* [Challenge] Transcribe the material in full. Nothing should differ except that the pictures are left out.

------

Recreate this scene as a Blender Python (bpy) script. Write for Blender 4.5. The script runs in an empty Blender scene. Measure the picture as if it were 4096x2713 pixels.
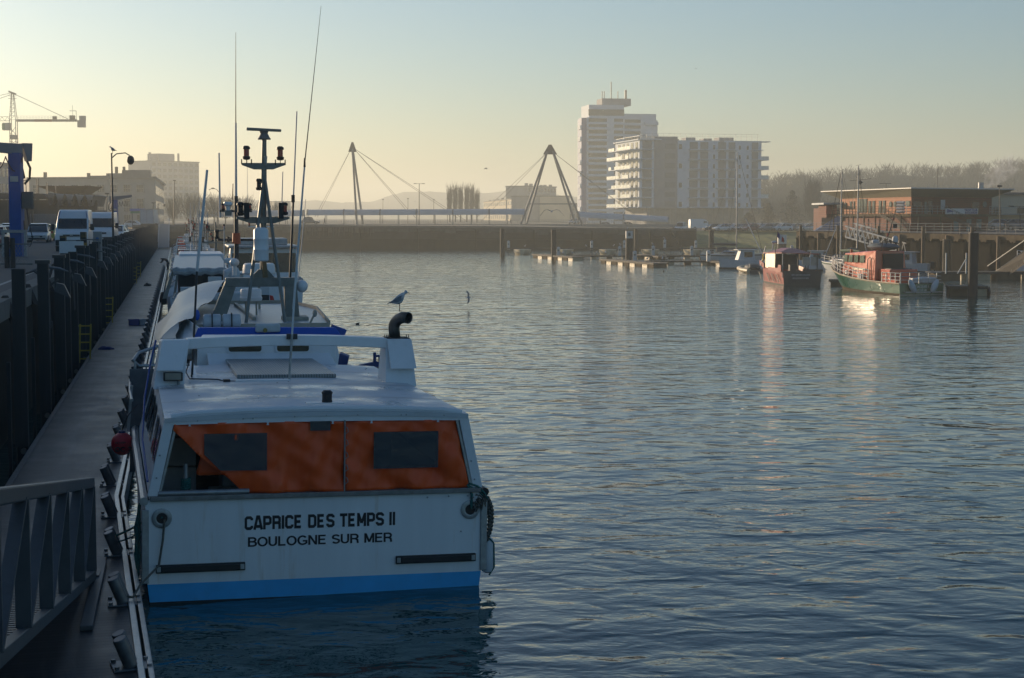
import bpy, bmesh, math, random
from mathutils import Vector, Matrix
R=math.radians; sin=math.sin; cos=math.cos; PI=math.pi
rng=random.Random(7)
sc=bpy.context.scene
# ------------------------------------------------------------ camera
CH=6.0; FPX=6500.0; PITCH=math.atan((1356.5-868)/FPX)
cam=bpy.data.cameras.new('camera'); co=bpy.data.objects.new('camera',cam); sc.collection.objects.link(co)
co.location=(0,0,CH); co.rotation_euler=(PI/2-PITCH,0,0)
cam.sensor_width=36; cam.lens=FPX/4096*36; cam.clip_start=0.5; cam.clip_end=12000
sc.camera=co
# ------------------------------------------------------------ sky, sun, exposure
SUN_AZ=R(43); SUN_EL=R(9)      # azimuth left of straight ahead
w=bpy.data.worlds.new('World'); sc.world=w; w.use_nodes=True
nt=w.node_tree; bg=nt.nodes['Background']
sky=nt.nodes.new('ShaderNodeTexSky'); sky.sky_type='NISHITA'; sky.sun_disc=False
sky.sun_elevation=SUN_EL; sky.sun_rotation=-SUN_AZ
sky.air_density=1.0; sky.dust_density=1.0; sky.ozone_density=4.0; sky.altitude=0
tint=nt.nodes.new('ShaderNodeMix'); tint.data_type='RGBA'; tint.blend_type='MULTIPLY'; tint.inputs[0].default_value=1; tint.inputs[7].default_value=(1.035,1.03,.975,1)
nt.links.new(sky.outputs[0],tint.inputs[6]); nt.links.new(tint.outputs[2],bg.inputs[0]); bg.inputs[1].default_value=0.12
sl=bpy.data.lights.new('sun','SUN'); so=bpy.data.objects.new('sun',sl); sc.collection.objects.link(so)
sl.energy=5.0; sl.angle=R(0.6); sl.color=(1.0,0.76,0.50)
so.rotation_euler=Vector((-sin(SUN_AZ)*cos(SUN_EL),cos(SUN_AZ)*cos(SUN_EL),sin(SUN_EL))).to_track_quat('Z','Y').to_euler()
sc.view_settings.view_transform='Standard'; sc.view_settings.look='None'
sc.view_settings.exposure=0.22; sc.view_settings.gamma=1; sc.view_settings.use_curve_mapping=False
sc.cycles.max_bounces=6; sc.cycles.volume_bounces=1; sc.cycles.transparent_max_bounces=12
sc.cycles.use_denoising=True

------

* [Full output]
Recreate this scene as a Blender Python (bpy) script. Write for Blender 4.5. The script runs in an empty Blender scene. Measure the picture as if it were 4096x2713 pixels.
import bpy, bmesh, math, random
from mathutils import Vector, Matrix
R=math.radians; sin=math.sin; cos=math.cos; PI=math.pi
rng=random.Random(7)
sc=bpy.context.scene
# ------------------------------------------------------------ camera
CH=6.0; FPX=6500.0; PITCH=math.atan((1356.5-868)/FPX)
cam=bpy.data.cameras.new('camera'); co=bpy.data.objects.new('camera',cam); sc.collection.objects.link(co)
co.location=(0,0,CH); co.rotation_euler=(PI/2-PITCH,0,0)
cam.sensor_width=36; cam.lens=FPX/4096*36; cam.clip_start=0.5; cam.clip_end=12000
sc.camera=co
# ------------------------------------------------------------ sky, sun, exposure
SUN_AZ=R(43); SUN_EL=R(9)      # azimuth left of straight ahead
w=bpy.data.worlds.new('World'); sc.world=w; w.use_nodes=True
nt=w.node_tree; bg=nt.nodes['Background']
sky=nt.nodes.new('ShaderNodeTexSky'); sky.sky_type='NISHITA'; sky.sun_disc=False
sky.sun_elevation=SUN_EL; sky.sun_rotation=-SUN_AZ
sky.air_density=1.0; sky.dust_density=1.0; sky.ozone_density=4.0; sky.altitude=0
tint=nt.nodes.new('ShaderNodeMix'); tint.data_type='RGBA'; tint.blend_type='MULTIPLY'; tint.inputs[0].default_value=1; tint.inputs[7].default_value=(1.035,1.03,.975,1)
nt.links.new(sky.outputs[0],tint.inputs[6]); nt.links.new(tint.outputs[2],bg.inputs[0]); bg.inputs[1].default_value=0.12
sl=bpy.data.lights.new('sun','SUN'); so=bpy.data.objects.new('sun',sl); sc.collection.objects.link(so)
sl.energy=5.0; sl.angle=R(0.6); sl.color=(1.0,0.76,0.50)
so.rotation_euler=Vector((-sin(SUN_AZ)*cos(SUN_EL),cos(SUN_AZ)*cos(SUN_EL),sin(SUN_EL))).to_track_quat('Z','Y').to_euler()
sc.view_settings.view_transform='Standard'; sc.view_settings.look='None'
sc.view_settings.exposure=0.22; sc.view_settings.gamma=1; sc.view_settings.use_curve_mapping=False
sc.cycles.max_bounces=6; sc.cycles.volume_bounces=1; sc.cycles.transparent_max_bounces=12
sc.cycles.use_denoising=True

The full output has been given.